__Dataset records__.
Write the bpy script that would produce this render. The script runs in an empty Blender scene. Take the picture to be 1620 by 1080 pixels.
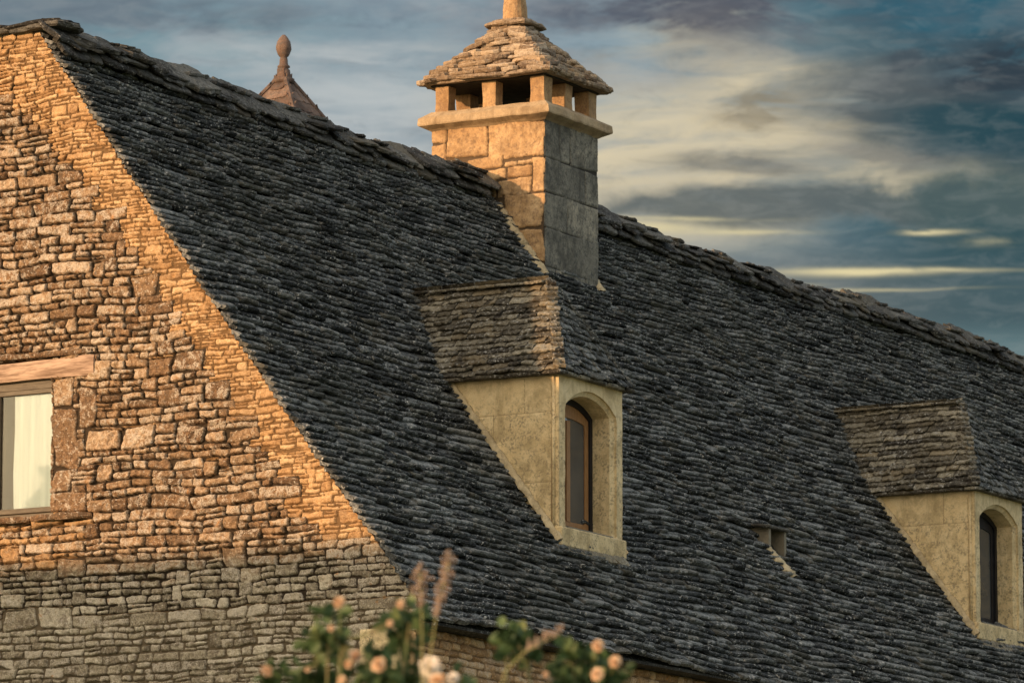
import bpy, math, random
import numpy as np
from mathutils import Matrix, Vector
R = math.radians
rng = np.random.default_rng(7)
random.seed(7)
C = bpy.context.scene.collection

# ------------------------------------------------------------------ camera
TH, PH = R(29.1), math.atan(1397/8680.)
F_ = Vector((math.cos(PH)*math.cos(TH), math.cos(PH)*math.sin(TH), math.sin(PH)))
R_ = Vector((math.sin(TH), -math.cos(TH), 0))
U_ = R_.cross(F_)
CAM = Vector((-41.615, -23.926, -5.249))
GZ = -6.85                                     # ground level (the eave is z = 0)
cd = bpy.data.cameras.new('camera'); cam = bpy.data.objects.new('camera', cd); C.objects.link(cam)
cam.matrix_world = Matrix(((R_.x, U_.x, -F_.x, CAM.x), (R_.y, U_.y, -F_.y, CAM.y), (R_.z, U_.z, -F_.z, CAM.z), (0, 0, 0, 1)))
cd.sensor_width = 36; cd.lens = 8680/1620*36
cd.clip_start = 0.5; cd.clip_end = 5000
cd.dof.use_dof = True; cd.dof.focus_distance = 51; cd.dof.aperture_fstop = 6.5
bpy.context.scene.camera = cam

# ------------------------------------------------------------------ sun and sky
SUN = Vector((-1.0, 0.453, 0.24)).normalized()
SUN_EL = math.asin(SUN.z); SUN_ROT = math.atan2(SUN.x, SUN.y)
ld = bpy.data.lights.new('sun', 'SUN'); lo = bpy.data.objects.new('sun', ld); C.objects.link(lo)
ld.energy = 5.0; ld.angle = R(0.9); ld.color = (1.0, 0.60, 0.31)
lo.rotation_euler = SUN.to_track_quat('Z', 'Y').to_euler(); lo.location = (-20, 10, 20)

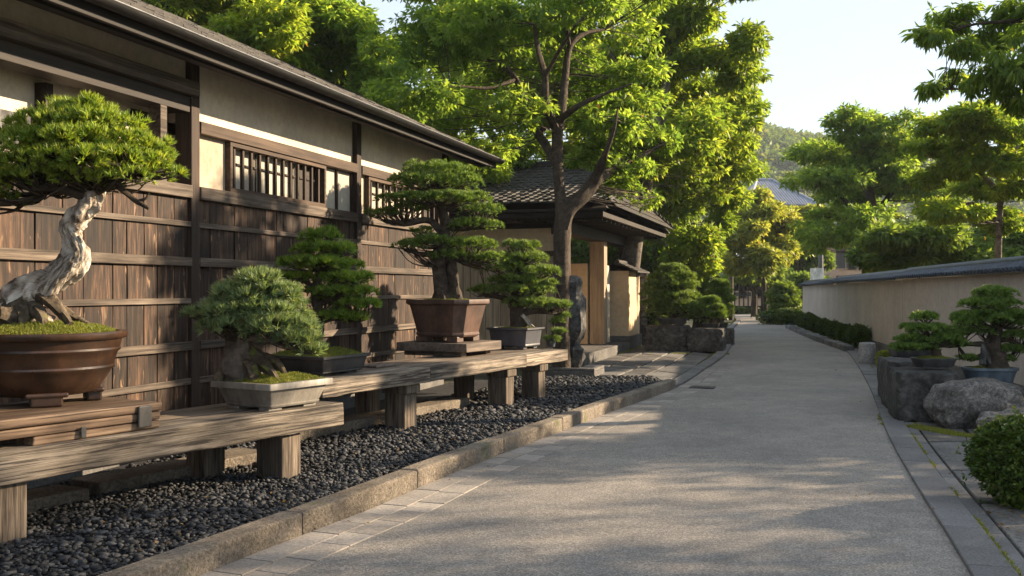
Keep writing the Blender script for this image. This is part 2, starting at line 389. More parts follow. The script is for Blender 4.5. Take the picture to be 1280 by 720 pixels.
LE = [np.array((-3.6, 0., 0)), G(262, 718), G(460, 640), G(573, 590), G(660, 557), G(760, 518), G(845, 486), G(880, 464), G(908, 443), G(917, 425), G(916, 412), G(926, 401), G(916, 395), G(880, 391)]
LE[0] = LE[1]+(LE[1]-LE[4])*1.6
RE = [None, G(1200, 690), G(1151, 613), G(1110, 540), G(1086, 480), G(1060, 440), G(1030, 416), G(990, 401.5), G(962, 394.5), G(930, 390), G(880, 387.5)]
RE[0] = RE[1]+(RE[1]-RE[3])*1.6
def resample(pl, n):
    pl = np.array(pl); s = np.r_[0, np.cumsum(np.linalg.norm(np.diff(pl, axis=0), axis=1))]
    q = np.linspace(0, s[-1], n); return np.stack([np.interp(q, s, pl[:, i]) for i in range(3)], 1)
LEs = np.array(bez(LE, 6)); REs = np.array(bez(RE, 6))
La, Ra = resample(LEs, 120), resample(REs, 120)
V = []; F = []
for i in range(120):
    for j in range(9): V.append(La[i]*(1-j/8)+Ra[i]*j/8+np.array((0, 0, .004+.02*math.sin(math.pi*j/8))))
for i in range(119):
    for j in range(8): F.append((i*9+j, i*9+j+1, i*9+j+10, i*9+j+9))
rd = MB(); rd.add(V, F); tag(rd.build('road', M['road'], smooth=60), kind='structure')

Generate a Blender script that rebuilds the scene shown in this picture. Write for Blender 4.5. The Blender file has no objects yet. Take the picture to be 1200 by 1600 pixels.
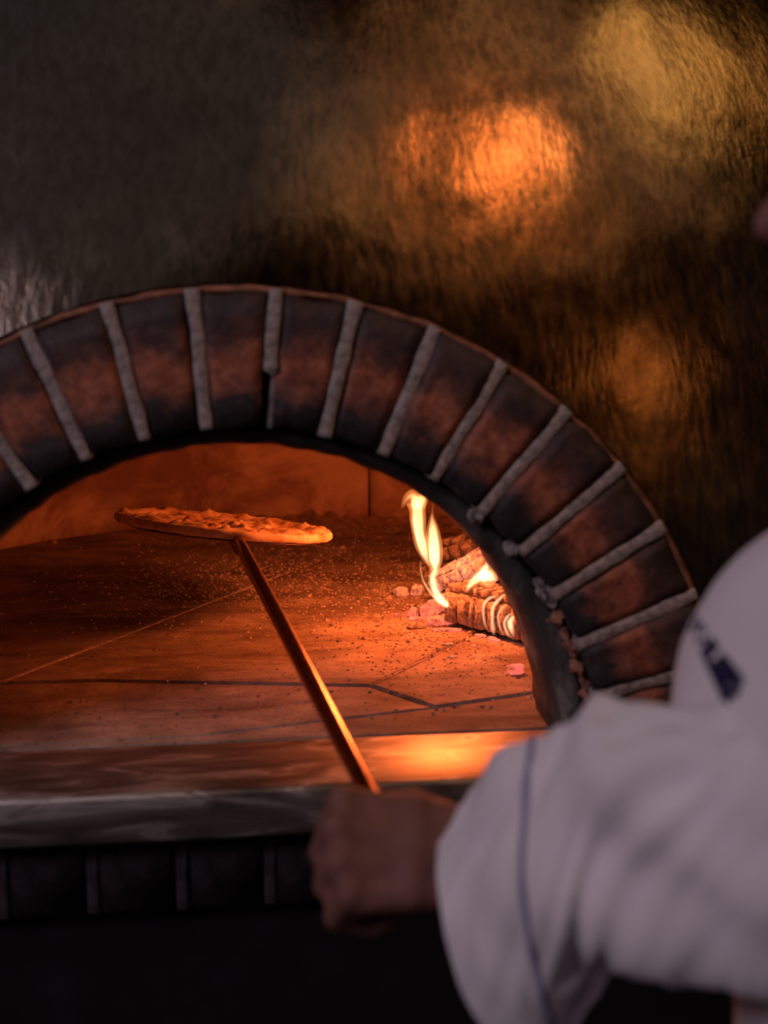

__Exercise details__.
Your task is to repeat the opening line of the entries above and each line after it, ending with the line that has "bpy.context.scene.camera = cam". Do not include the pictures.

__Answer to the task__.
Write the bpy script that would produce this render. The script runs in an empty Blender scene. Take the picture to be 1620 by 1080 pixels.
import bpy, math, random
import numpy as np
from mathutils import Matrix, Vector
R = math.radians
rng = np.random.default_rng(7)
random.seed(7)
C = bpy.context.scene.collection

# ------------------------------------------------------------------ camera
TH, PH = R(29.1), math.atan(1397/8680.)
F_ = Vector((math.cos(PH)*math.cos(TH), math.cos(PH)*math.sin(TH), math.sin(PH)))
R_ = Vector((math.sin(TH), -math.cos(TH), 0))
U_ = R_.cross(F_)
CAM = Vector((-41.615, -23.926, -5.249))
GZ = -6.85                                     # ground level (the eave is z = 0)
cd = bpy.data.cameras.new('camera'); cam = bpy.data.objects.new('camera', cd); C.objects.link(cam)
cam.matrix_world = Matrix(((R_.x, U_.x, -F_.x, CAM.x), (R_.y, U_.y, -F_.y, CAM.y), (R_.z, U_.z, -F_.z, CAM.z), (0, 0, 0, 1)))
cd.sensor_width = 36; cd.lens = 8680/1620*36
cd.clip_start = 0.5; cd.clip_end = 5000
cd.dof.use_dof = True; cd.dof.focus_distance = 51; cd.dof.aperture_fstop = 6.5
bpy.context.scene.camera = cam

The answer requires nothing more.